Our Prime Minister is made of the right stuff. A woman of substance. Her incredible resilience, fortitude, selflessness and sense of duty are an example to us all. They have also got us further in these negotiations than anyone else could ever have imagined. Of course, the deal is not perfect, any deal that you are negotiating with another party is bound to include compromises, but those who say that they will not support it and have a better solution have key questions to answer; will the deal they propose get through the House of Commons and will it meet the promises made prior to the referendum.
The PM has been fighting on all fronts; a minority government, an EU that doesn’t want us to leave (and leave the exit door ajar for others to follow), an economy which is highly dependent on supply chains developed over the last 45 years, the sensitivities of the island of Ireland and the Good Friday Agreement, the competing interests and commitments of leaving the single market, the customs union whilst avoiding a hard border in North Ireland, the DUP confidence and supply agreement, 20 ministerial resignations including four members of the cabinet, an opportunist opposition desperate to grab the levers of power and hard-line MPs on either side of the argument all against the backdrop of a salacious 24/7 media frenzy. And still she carries on.
I voted to remain but also voted in Parliament to hand the decision to the people. Leave won, but any government, any leader must govern the country with the whole nation in mind. Yet the nation is still divided, Parliament is divided, our Party is divided.
Despite all this, the PM has delivered a workable deal that will give us free, no-tariff, unlimited quota trade with the EU, minimal or zero frictions at the borders, complete control over immigration (for the first time in 45 years), no payment into the central EU budget, out of the common agricultural and fisheries policies, no ever closer union, no customs union and, therefore the ability to strike bilateral trade deals across the world and, crucially if we accept it, no disastrous general election or second referendum.
Details need to be agreed on free trade, which will be tricky. The more we diverge from the EU rules, the more frictions we will have at the borders. Northern Ireland has become the linchpin, totemic issue. We, quite rightly, insist that the deal must not threaten the integrity of the United Kingdom, the EU takes a similar view to Ireland and the single market. Both sides believe that it is possible to resolve the issue by the end of 2020, but if we do not there are two options; make one, final, time-limited extension to the transition or we enter a temporary ‘backstop’.
This is probably now the single most important area of concern. The backstop means that we would stay in a ‘single customs territory’ until we find a way forward, but in the meantime, we would be in lockstep with the EU for trade in goods. Many are under the impression that we will never be able to leave the backstop as the EU has a veto over our departure, but this is not true. Article 170 of the 585-page Draft Withdrawal Agreement sets out the dispute settlement process, which provides that such an impasse would be resolved by means of independent arbitration. This is a perfectly sensible way to make sure both parties are treated fairly, and a sensible workable solution will mean that we can depart the backstop and move forward.
So, potentially, we are within sight of a deal, but getting a deal was, in many ways, the easy bit.

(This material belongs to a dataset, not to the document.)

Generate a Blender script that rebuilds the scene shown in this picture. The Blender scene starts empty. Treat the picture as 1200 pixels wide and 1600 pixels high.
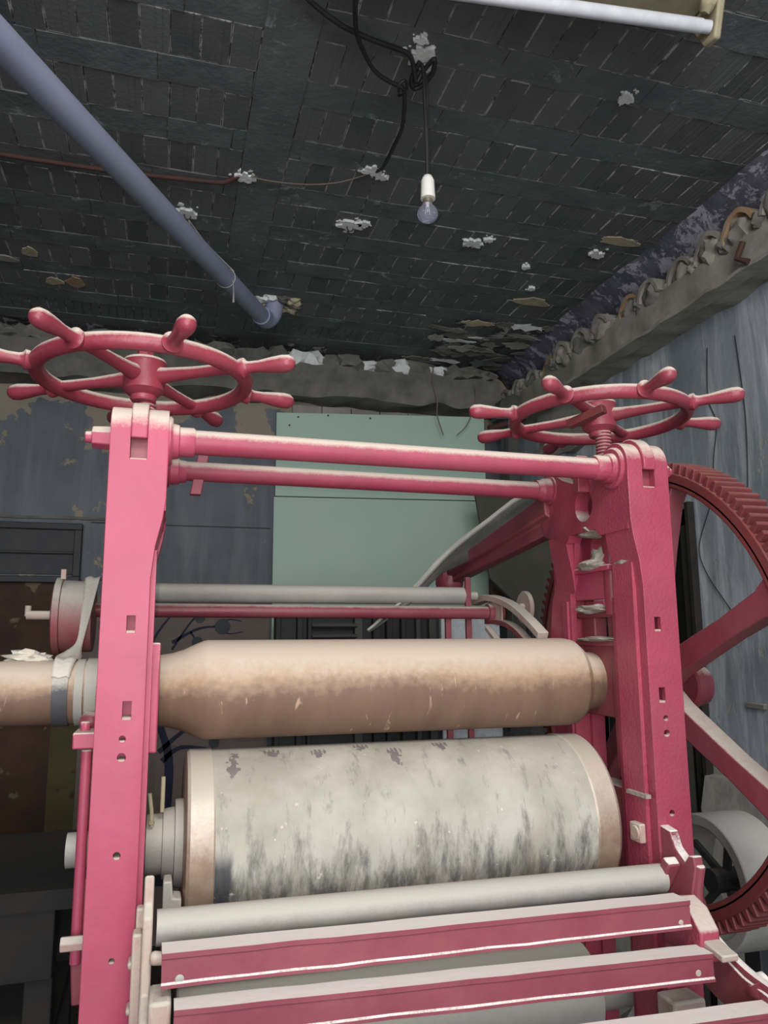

The toughest part is getting Parliament to agree. This is within the gift of our parliamentary party. If we all support the PM, we will be able to escape the endless national obsession that Brexit has become. If not, the arguments will continue, perhaps endlessly. Let’s be clear, the alternatives that have been proposed, which might sound attractive to some, are not deliverable. ’Super Canada’ is not on offer from the EU for the whole of the UK, only for Great Britain. This would leave Northern Ireland out in the cold with disastrous consequences for our nation and this would not pass through the House. Parliamentary stalemate might well lead to a general election or second referendum, with unthinkable implications for our party and our country.
We have achieved so much over the last eight years, turning around our national finances from a £100bn day-to-day annual spending deficit to surplus for the first-time since 2001, a jobs miracle (3m more people in work and unemployment down 1.1m), real incomes growing at the fastest rate since 2005, a full-time worker on National Living Wage now £3,955 better off per annum, recession to fast growing economy and, at last, an end to austerity. I do not look at our departure from the EU through rose-tinted spectacles, but I do believe that there are huge opportunities for this country in the coming years and decades. Everything we have done has been based on the eternal Conservative principles of responsibility, prudence and hard work. But, there is another principle that is even more important; loyalty, and I, for one, in the difficult and turbulent days ahead, pledge mine to Theresa May.